* [SOURCE EXCERPT]
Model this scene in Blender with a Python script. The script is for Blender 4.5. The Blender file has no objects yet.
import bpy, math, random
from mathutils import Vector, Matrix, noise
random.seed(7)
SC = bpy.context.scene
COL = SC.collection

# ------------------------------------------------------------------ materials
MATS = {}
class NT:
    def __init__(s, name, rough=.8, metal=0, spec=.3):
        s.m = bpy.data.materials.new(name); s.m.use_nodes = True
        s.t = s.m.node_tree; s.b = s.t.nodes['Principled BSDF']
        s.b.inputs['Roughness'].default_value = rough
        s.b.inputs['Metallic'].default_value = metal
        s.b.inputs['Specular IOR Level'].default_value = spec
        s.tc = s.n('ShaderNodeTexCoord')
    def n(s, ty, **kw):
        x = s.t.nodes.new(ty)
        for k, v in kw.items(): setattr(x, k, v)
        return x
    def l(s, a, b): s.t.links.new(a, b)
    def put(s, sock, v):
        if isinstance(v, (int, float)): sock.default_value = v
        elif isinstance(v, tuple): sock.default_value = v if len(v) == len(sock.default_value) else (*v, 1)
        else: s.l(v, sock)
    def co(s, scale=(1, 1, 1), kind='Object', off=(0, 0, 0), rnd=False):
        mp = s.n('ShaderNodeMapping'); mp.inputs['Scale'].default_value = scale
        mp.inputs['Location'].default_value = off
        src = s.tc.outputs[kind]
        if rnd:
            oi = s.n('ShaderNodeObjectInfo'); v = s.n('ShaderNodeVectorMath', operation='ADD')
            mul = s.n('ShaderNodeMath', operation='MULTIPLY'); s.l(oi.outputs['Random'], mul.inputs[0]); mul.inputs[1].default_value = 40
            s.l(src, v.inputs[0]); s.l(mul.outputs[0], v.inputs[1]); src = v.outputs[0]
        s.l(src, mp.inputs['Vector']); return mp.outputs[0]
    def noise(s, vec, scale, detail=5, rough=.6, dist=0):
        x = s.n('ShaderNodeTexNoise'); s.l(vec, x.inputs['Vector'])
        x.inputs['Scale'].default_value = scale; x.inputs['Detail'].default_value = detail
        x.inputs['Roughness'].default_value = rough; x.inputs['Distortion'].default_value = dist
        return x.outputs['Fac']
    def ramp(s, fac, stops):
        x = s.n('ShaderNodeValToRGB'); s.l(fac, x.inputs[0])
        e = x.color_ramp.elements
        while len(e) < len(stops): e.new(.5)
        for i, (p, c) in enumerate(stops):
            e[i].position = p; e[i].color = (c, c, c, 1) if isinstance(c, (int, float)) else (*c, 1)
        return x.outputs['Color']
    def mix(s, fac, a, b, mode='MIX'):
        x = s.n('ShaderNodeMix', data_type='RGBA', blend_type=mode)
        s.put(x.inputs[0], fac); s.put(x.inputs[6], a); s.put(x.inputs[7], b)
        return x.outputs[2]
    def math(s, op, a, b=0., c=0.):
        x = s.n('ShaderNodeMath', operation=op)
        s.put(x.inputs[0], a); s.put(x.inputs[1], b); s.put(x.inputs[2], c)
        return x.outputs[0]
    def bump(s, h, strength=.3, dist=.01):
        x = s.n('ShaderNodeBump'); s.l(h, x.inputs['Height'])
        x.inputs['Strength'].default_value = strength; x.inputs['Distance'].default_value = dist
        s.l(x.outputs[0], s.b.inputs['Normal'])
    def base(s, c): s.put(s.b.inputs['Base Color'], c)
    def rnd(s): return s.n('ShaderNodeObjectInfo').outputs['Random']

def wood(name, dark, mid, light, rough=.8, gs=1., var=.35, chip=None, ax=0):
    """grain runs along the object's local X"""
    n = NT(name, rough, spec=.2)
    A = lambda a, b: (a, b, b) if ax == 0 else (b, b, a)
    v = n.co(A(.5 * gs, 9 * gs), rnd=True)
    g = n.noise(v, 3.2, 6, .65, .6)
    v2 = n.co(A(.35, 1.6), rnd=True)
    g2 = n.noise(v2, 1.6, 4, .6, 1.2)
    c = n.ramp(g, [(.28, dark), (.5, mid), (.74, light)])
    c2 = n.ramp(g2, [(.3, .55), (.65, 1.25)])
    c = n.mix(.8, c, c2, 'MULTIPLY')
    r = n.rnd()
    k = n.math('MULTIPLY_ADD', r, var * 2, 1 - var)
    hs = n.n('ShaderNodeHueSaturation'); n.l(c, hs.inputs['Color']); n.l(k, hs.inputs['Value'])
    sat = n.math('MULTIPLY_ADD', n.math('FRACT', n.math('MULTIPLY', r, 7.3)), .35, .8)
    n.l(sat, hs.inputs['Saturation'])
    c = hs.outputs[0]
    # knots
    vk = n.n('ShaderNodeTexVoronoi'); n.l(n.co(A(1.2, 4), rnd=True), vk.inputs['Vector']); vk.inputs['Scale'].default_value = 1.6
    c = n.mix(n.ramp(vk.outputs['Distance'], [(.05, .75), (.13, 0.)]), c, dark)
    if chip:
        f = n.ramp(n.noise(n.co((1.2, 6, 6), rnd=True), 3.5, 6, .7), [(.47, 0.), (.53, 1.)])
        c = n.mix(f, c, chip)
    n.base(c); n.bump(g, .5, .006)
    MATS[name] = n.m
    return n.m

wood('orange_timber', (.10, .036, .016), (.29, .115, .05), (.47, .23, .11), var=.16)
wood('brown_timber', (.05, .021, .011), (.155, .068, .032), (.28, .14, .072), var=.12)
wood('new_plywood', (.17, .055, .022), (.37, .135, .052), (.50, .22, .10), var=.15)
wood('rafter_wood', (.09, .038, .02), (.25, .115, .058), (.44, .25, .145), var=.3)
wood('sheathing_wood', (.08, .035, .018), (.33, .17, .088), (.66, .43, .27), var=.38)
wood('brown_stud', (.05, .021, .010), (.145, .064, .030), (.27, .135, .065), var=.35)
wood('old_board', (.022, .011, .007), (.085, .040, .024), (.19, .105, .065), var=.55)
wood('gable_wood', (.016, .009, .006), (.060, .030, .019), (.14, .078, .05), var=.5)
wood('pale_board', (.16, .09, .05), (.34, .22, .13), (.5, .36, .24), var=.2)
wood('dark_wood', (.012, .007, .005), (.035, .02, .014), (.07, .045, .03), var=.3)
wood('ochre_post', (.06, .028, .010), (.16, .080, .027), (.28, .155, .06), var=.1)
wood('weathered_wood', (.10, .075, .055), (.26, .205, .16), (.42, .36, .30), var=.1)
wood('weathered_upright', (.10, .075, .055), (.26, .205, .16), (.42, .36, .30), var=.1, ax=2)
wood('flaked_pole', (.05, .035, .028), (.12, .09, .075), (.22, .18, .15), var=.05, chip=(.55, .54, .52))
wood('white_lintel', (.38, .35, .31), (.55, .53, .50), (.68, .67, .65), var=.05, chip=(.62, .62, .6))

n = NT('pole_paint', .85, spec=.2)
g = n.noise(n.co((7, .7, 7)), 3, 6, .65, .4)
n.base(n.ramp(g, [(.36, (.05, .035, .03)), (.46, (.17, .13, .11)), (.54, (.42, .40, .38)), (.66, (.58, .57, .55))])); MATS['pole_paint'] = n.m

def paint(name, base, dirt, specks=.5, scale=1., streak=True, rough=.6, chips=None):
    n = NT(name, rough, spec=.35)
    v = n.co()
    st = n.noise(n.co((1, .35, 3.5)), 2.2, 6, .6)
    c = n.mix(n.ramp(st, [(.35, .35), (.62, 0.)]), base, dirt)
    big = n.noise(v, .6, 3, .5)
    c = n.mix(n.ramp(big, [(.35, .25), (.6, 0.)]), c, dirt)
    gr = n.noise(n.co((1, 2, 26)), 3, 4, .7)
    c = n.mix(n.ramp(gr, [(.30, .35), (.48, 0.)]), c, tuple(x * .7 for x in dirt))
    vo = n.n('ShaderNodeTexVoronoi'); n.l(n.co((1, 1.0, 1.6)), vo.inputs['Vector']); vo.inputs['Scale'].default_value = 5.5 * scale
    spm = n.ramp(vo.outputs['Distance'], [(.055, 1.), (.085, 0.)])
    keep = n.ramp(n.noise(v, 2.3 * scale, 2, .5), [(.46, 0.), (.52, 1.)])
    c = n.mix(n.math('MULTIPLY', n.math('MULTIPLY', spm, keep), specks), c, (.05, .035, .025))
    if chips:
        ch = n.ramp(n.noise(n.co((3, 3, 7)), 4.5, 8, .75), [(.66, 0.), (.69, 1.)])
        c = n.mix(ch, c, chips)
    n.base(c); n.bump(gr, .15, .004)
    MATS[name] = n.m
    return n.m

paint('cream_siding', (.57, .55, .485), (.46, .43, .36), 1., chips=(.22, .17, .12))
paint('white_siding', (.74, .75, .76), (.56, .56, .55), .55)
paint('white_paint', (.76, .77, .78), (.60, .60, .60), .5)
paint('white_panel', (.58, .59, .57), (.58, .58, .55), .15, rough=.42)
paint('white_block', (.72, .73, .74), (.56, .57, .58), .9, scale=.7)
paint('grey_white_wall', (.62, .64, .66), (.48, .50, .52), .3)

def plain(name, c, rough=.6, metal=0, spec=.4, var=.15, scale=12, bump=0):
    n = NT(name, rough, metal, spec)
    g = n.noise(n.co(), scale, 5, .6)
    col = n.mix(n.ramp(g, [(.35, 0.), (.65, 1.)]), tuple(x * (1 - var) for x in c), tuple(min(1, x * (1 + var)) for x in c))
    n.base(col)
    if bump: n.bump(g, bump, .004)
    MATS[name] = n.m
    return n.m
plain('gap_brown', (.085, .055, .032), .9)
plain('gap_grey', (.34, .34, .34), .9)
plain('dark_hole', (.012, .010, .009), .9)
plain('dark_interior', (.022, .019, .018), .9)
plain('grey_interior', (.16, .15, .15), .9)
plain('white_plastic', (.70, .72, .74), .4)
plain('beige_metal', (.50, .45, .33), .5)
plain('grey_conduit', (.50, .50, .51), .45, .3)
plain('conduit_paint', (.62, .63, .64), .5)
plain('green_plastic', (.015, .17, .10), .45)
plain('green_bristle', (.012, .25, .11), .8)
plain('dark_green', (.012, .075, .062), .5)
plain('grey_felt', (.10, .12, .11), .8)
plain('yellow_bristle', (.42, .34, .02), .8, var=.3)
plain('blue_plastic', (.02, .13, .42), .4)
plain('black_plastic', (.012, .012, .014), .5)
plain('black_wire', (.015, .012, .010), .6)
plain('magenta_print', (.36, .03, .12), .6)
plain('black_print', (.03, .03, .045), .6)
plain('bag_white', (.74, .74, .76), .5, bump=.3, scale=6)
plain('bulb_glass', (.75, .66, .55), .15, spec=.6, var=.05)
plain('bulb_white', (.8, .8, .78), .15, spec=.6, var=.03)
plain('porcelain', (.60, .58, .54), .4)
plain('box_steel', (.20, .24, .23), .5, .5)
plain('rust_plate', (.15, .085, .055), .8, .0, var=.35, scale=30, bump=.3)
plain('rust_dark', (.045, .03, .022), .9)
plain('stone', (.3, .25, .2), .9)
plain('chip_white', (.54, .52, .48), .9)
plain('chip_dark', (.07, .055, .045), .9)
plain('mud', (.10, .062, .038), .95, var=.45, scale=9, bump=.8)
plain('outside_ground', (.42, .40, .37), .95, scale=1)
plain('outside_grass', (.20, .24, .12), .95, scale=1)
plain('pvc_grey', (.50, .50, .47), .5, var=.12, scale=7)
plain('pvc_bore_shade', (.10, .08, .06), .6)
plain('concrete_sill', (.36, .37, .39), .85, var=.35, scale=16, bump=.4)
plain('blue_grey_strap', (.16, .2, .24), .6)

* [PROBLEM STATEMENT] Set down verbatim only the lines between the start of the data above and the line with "COL = SC.collection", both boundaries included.

* [RESULT BELOW]
Model this scene in Blender with a Python script. The script is for Blender 4.5. The Blender file has no objects yet.
import bpy, math, random
from mathutils import Vector, Matrix, noise
random.seed(7)
SC = bpy.context.scene
COL = SC.collection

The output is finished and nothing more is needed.